* REQUIRED WORK: Restate the data exactly as given and keep the pictures out.

* MATERIAL PROVIDED:
────

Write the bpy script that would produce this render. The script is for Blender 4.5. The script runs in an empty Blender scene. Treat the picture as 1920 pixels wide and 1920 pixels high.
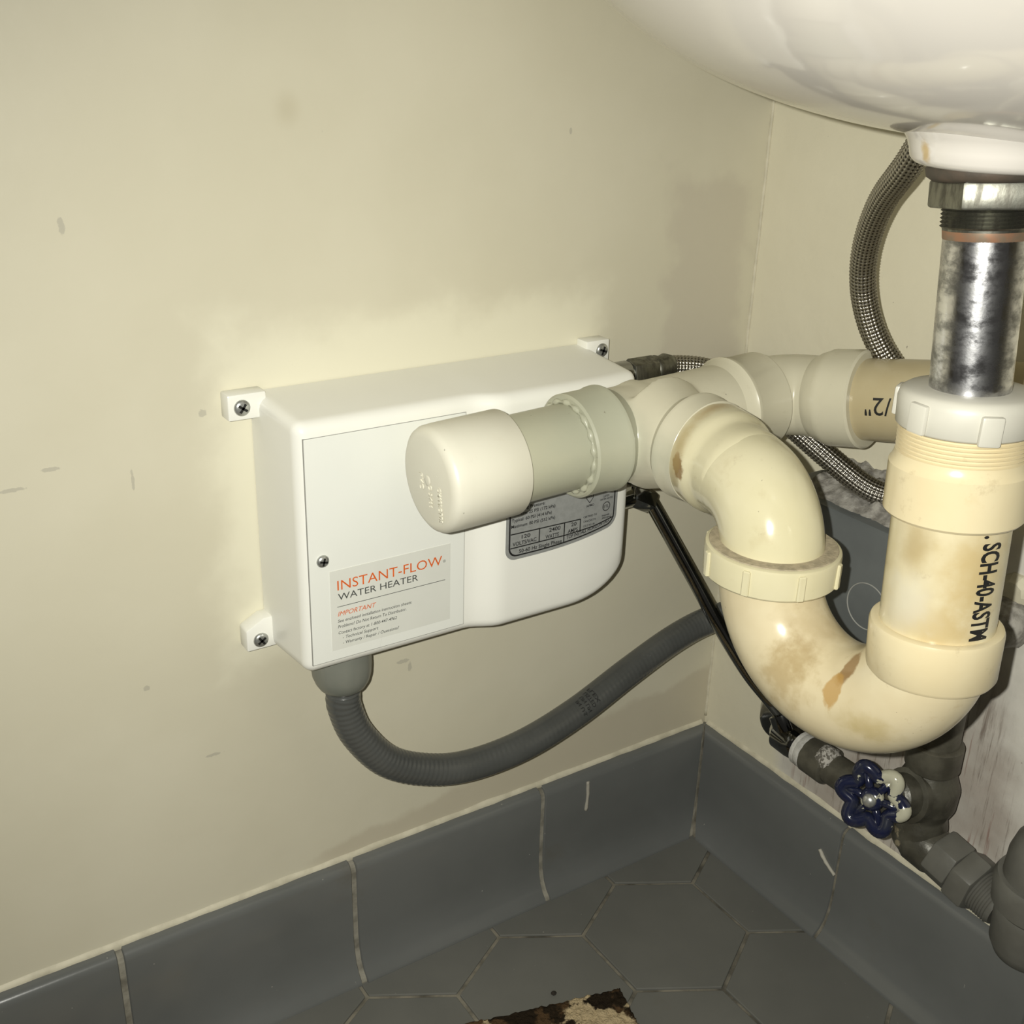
import bpy, bmesh, math, random
from mathutils import Vector, Matrix, noise as mnoise

S = bpy.context.scene
COL = S.collection
PI = math.pi
random.seed(7)

# ------------------------------------------------------------------ camera, world, light, exposure
def axes(yaw, pitch, roll):
    f = Vector((math.sin(yaw)*math.cos(pitch), math.cos(yaw)*math.cos(pitch), math.sin(pitch)))
    r = Vector((math.cos(yaw), -math.sin(yaw), 0)); u = r.cross(f)
    c, s = math.cos(roll), math.sin(roll)
    return c*r+s*u, -s*r+c*u, f
CR, CU, CF = axes(math.radians(33.8786), math.radians(-22.9659), math.radians(1.7557))
CAM = Vector((-.57938, -.56899, .61220))
cd = bpy.data.cameras.new('camera'); cam = bpy.data.objects.new('camera', cd); COL.objects.link(cam)
cd.sensor_width = 36; cd.lens = 2129.55*36/1920; cd.clip_start = .01
cam.matrix_world = Matrix(((CR.x, CU.x, -CF.x, CAM.x), (CR.y, CU.y, -CF.y, CAM.y), (CR.z, CU.z, -CF.z, CAM.z), (0, 0, 0, 1)))
S.camera = cam

w = bpy.data.worlds.new('room_ambient'); S.world = w; w.use_nodes = True
w.node_tree.nodes['Background'].inputs[0].default_value = (.95, .90, .80, 1)
w.node_tree.nodes['Background'].inputs[1].default_value = .055

fl = bpy.data.lights.new('phone_flash', 'SPOT'); fl.energy = 18; fl.shadow_soft_size = .0025; fl.color = (1, .985, .90)
fl.spot_size = math.radians(114); fl.spot_blend = 1.0
flo = bpy.data.objects.new('phone_flash', fl); COL.objects.link(flo)
flo.location = CAM - CR*.020 + CU*.007 - CF*.004
flo.rotation_euler = (CF + CR*.085 - CU*.13).to_track_quat('-Z', 'Y').to_euler()

vs = S.view_settings
vs.view_transform = 'Standard'; vs.look = 'None'; vs.gamma = 1; vs.exposure = 0.0; vs.use_curve_mapping = False

# ------------------------------------------------------------------ material helpers
class NT:
    def __init__(s, name):
        s.m = bpy.data.materials.new(name); s.m.use_nodes = True
        s.t = s.m.node_tree; s.n = s.t.nodes; s.l = s.t.links
        s.b = s.n['Principled BSDF']; s._pos = None
    def node(s, k, **kw):
        x = s.n.new(k)
        for a, v in kw.items(): setattr(x, a, v)
        return x
    def lk(s, a, b): s.l.new(a, b)
    def pos(s):
        if s._pos is None: s._pos = s.node('ShaderNodeNewGeometry').outputs['Position']
        return s._pos
    def scaled(s, sc, off=(0, 0, 0), src=None):
        mp = s.node('ShaderNodeMapping'); mp.inputs['Scale'].default_value = sc; mp.inputs['Location'].default_value = off
        s.lk(src or s.pos(), mp.inputs[0]); return mp.outputs[0]
    def noise(s, scale, detail=4, rough=.55, vec=None):
        x = s.node('ShaderNodeTexNoise'); x.inputs['Scale'].default_value = scale; x.inputs['Detail'].default_value = detail
        x.inputs['Roughness'].default_value = rough; s.lk(vec or s.pos(), x.inputs['Vector']); return x.outputs['Fac']
    def ramp(s, fac, lo, hi, v0=0., v1=1.):
        x = s.node('ShaderNodeMapRange'); x.interpolation_type = 'SMOOTHSTEP'
        for i, v in enumerate((lo, hi, v0, v1)): x.inputs[i+1].default_value = v
        s.lk(fac, x.inputs[0]); return x.outputs[0]
    def math(s, op, a, b=None):
        x = s.node('ShaderNodeMath', operation=op)
        for i, v in enumerate((a, b)):
            if v is None: continue
            if isinstance(v, (int, float)): x.inputs[i].default_value = v
            else: s.lk(v, x.inputs[i])
        return x.outputs[0]
    def mix(s, fac, a, b):
        x = s.node('ShaderNodeMix', data_type='RGBA')
        if isinstance(fac, (int, float)): x.inputs[0].default_value = fac
        else: s.lk(fac, x.inputs[0])
        for i, v in ((6, a), (7, b)):
            if isinstance(v, tuple): x.inputs[i].default_value = (*v, 1)
            else: s.lk(v, x.inputs[i])
        return x.outputs[2]
    def sep(s):
        x = s.node('ShaderNodeSeparateXYZ'); s.lk(s.pos(), x.inputs[0]); return x.outputs
    def spot(s, p, rad, wob=.5, scale=90, stretch=(1, 1, 1), soft=0.):
        """soft-edged irregular blotch about a point of the surface"""
        sb = s.node('ShaderNodeVectorMath', operation='SUBTRACT'); s.lk(s.pos(), sb.inputs[0]); sb.inputs[1].default_value = p
        ml = s.node('ShaderNodeVectorMath', operation='MULTIPLY'); s.lk(sb.outputs[0], ml.inputs[0]); ml.inputs[1].default_value = stretch
        ln = s.node('ShaderNodeVectorMath', operation='LENGTH'); s.lk(ml.outputs[0], ln.inputs[0])
        d = s.math('DIVIDE', ln.outputs['Value'], rad)
        nz = s.math('MULTIPLY', s.math('SUBTRACT', s.noise(scale, 5), .5), wob*2)
        return s.ramp(s.math('ADD', d, nz), 1.05+soft*.5, .75-soft*.7)
    def bump(s, h, strength, dist=.001):
        x = s.node('ShaderNodeBump'); x.inputs['Strength'].default_value = strength; x.inputs['Distance'].default_value = dist
        s.lk(h, x.inputs['Height']); s.lk(x.outputs[0], s.b.inputs['Normal'])
    def fin(s, col, rough=.5, metal=0., spec=.5, coat=0., sss=0.):
        if isinstance(col, tuple): s.b.inputs['Base Color'].default_value = (*col, 1)
        else: s.lk(col, s.b.inputs['Base Color'])
        if isinstance(rough, (int, float)): s.b.inputs['Roughness'].default_value = rough
        else: s.lk(rough, s.b.inputs['Roughness'])
        s.b.inputs['Metallic'].default_value = metal
        s.b.inputs['Specular IOR Level'].default_value = spec
        if coat: s.b.inputs['Coat Weight'].default_value = coat; s.b.inputs['Coat Roughness'].default_value = .05
        return s.m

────

* WRITTEN RESPONSE:
Write the bpy script that would produce this render. The script is for Blender 4.5. The script runs in an empty Blender scene. Treat the picture as 1920 pixels wide and 1920 pixels high.
import bpy, bmesh, math, random
from mathutils import Vector, Matrix, noise as mnoise

S = bpy.context.scene
COL = S.collection
PI = math.pi
random.seed(7)

# ------------------------------------------------------------------ camera, world, light, exposure
def axes(yaw, pitch, roll):
    f = Vector((math.sin(yaw)*math.cos(pitch), math.cos(yaw)*math.cos(pitch), math.sin(pitch)))
    r = Vector((math.cos(yaw), -math.sin(yaw), 0)); u = r.cross(f)
    c, s = math.cos(roll), math.sin(roll)
    return c*r+s*u, -s*r+c*u, f
CR, CU, CF = axes(math.radians(33.8786), math.radians(-22.9659), math.radians(1.7557))
CAM = Vector((-.57938, -.56899, .61220))
cd = bpy.data.cameras.new('camera'); cam = bpy.data.objects.new('camera', cd); COL.objects.link(cam)
cd.sensor_width = 36; cd.lens = 2129.55*36/1920; cd.clip_start = .01
cam.matrix_world = Matrix(((CR.x, CU.x, -CF.x, CAM.x), (CR.y, CU.y, -CF.y, CAM.y), (CR.z, CU.z, -CF.z, CAM.z), (0, 0, 0, 1)))
S.camera = cam

w = bpy.data.worlds.new('room_ambient'); S.world = w; w.use_nodes = True
w.node_tree.nodes['Background'].inputs[0].default_value = (.95, .90, .80, 1)
w.node_tree.nodes['Background'].inputs[1].default_value = .055

fl = bpy.data.lights.new('phone_flash', 'SPOT'); fl.energy = 18; fl.shadow_soft_size = .0025; fl.color = (1, .985, .90)
fl.spot_size = math.radians(114); fl.spot_blend = 1.0
flo = bpy.data.objects.new('phone_flash', fl); COL.objects.link(flo)
flo.location = CAM - CR*.020 + CU*.007 - CF*.004
flo.rotation_euler = (CF + CR*.085 - CU*.13).to_track_quat('-Z', 'Y').to_euler()

vs = S.view_settings
vs.view_transform = 'Standard'; vs.look = 'None'; vs.gamma = 1; vs.exposure = 0.0; vs.use_curve_mapping = False

# ------------------------------------------------------------------ material helpers
class NT:
    def __init__(s, name):
        s.m = bpy.data.materials.new(name); s.m.use_nodes = True
        s.t = s.m.node_tree; s.n = s.t.nodes; s.l = s.t.links
        s.b = s.n['Principled BSDF']; s._pos = None
    def node(s, k, **kw):
        x = s.n.new(k)
        for a, v in kw.items(): setattr(x, a, v)
        return x
    def lk(s, a, b): s.l.new(a, b)
    def pos(s):
        if s._pos is None: s._pos = s.node('ShaderNodeNewGeometry').outputs['Position']
        return s._pos
    def scaled(s, sc, off=(0, 0, 0), src=None):
        mp = s.node('ShaderNodeMapping'); mp.inputs['Scale'].default_value = sc; mp.inputs['Location'].default_value = off
        s.lk(src or s.pos(), mp.inputs[0]); return mp.outputs[0]
    def noise(s, scale, detail=4, rough=.55, vec=None):
        x = s.node('ShaderNodeTexNoise'); x.inputs['Scale'].default_value = scale; x.inputs['Detail'].default_value = detail
        x.inputs['Roughness'].default_value = rough; s.lk(vec or s.pos(), x.inputs['Vector']); return x.outputs['Fac']
    def ramp(s, fac, lo, hi, v0=0., v1=1.):
        x = s.node('ShaderNodeMapRange'); x.interpolation_type = 'SMOOTHSTEP'
        for i, v in enumerate((lo, hi, v0, v1)): x.inputs[i+1].default_value = v
        s.lk(fac, x.inputs[0]); return x.outputs[0]
    def math(s, op, a, b=None):
        x = s.node('ShaderNodeMath', operation=op)
        for i, v in enumerate((a, b)):
            if v is None: continue
            if isinstance(v, (int, float)): x.inputs[i].default_value = v
            else: s.lk(v, x.inputs[i])
        return x.outputs[0]
    def mix(s, fac, a, b):
        x = s.node('ShaderNodeMix', data_type='RGBA')
        if isinstance(fac, (int, float)): x.inputs[0].default_value = fac
        else: s.lk(fac, x.inputs[0])
        for i, v in ((6, a), (7, b)):
            if isinstance(v, tuple): x.inputs[i].default_value = (*v, 1)
            else: s.lk(v, x.inputs[i])
        return x.outputs[2]
    def sep(s):
        x = s.node('ShaderNodeSeparateXYZ'); s.lk(s.pos(), x.inputs[0]); return x.outputs
    def spot(s, p, rad, wob=.5, scale=90, stretch=(1, 1, 1), soft=0.):
        """soft-edged irregular blotch about a point of the surface"""
        sb = s.node('ShaderNodeVectorMath', operation='SUBTRACT'); s.lk(s.pos(), sb.inputs[0]); sb.inputs[1].default_value = p
        ml = s.node('ShaderNodeVectorMath', operation='MULTIPLY'); s.lk(sb.outputs[0], ml.inputs[0]); ml.inputs[1].default_value = stretch
        ln = s.node('ShaderNodeVectorMath', operation='LENGTH'); s.lk(ml.outputs[0], ln.inputs[0])
        d = s.math('DIVIDE', ln.outputs['Value'], rad)
        nz = s.math('MULTIPLY', s.math('SUBTRACT', s.noise(scale, 5), .5), wob*2)
        return s.ramp(s.math('ADD', d, nz), 1.05+soft*.5, .75-soft*.7)
    def bump(s, h, strength, dist=.001):
        x = s.node('ShaderNodeBump'); x.inputs['Strength'].default_value = strength; x.inputs['Distance'].default_value = dist
        s.lk(h, x.inputs['Height']); s.lk(x.outputs[0], s.b.inputs['Normal'])
    def fin(s, col, rough=.5, metal=0., spec=.5, coat=0., sss=0.):
        if isinstance(col, tuple): s.b.inputs['Base Color'].default_value = (*col, 1)
        else: s.lk(col, s.b.inputs['Base Color'])
        if isinstance(rough, (int, float)): s.b.inputs['Roughness'].default_value = rough
        else: s.lk(rough, s.b.inputs['Roughness'])
        s.b.inputs['Metallic'].default_value = metal
        s.b.inputs['Specular IOR Level'].default_value = spec
        if coat: s.b.inputs['Coat Weight'].default_value = coat; s.b.inputs['Coat Roughness'].default_value = .05
        return s.m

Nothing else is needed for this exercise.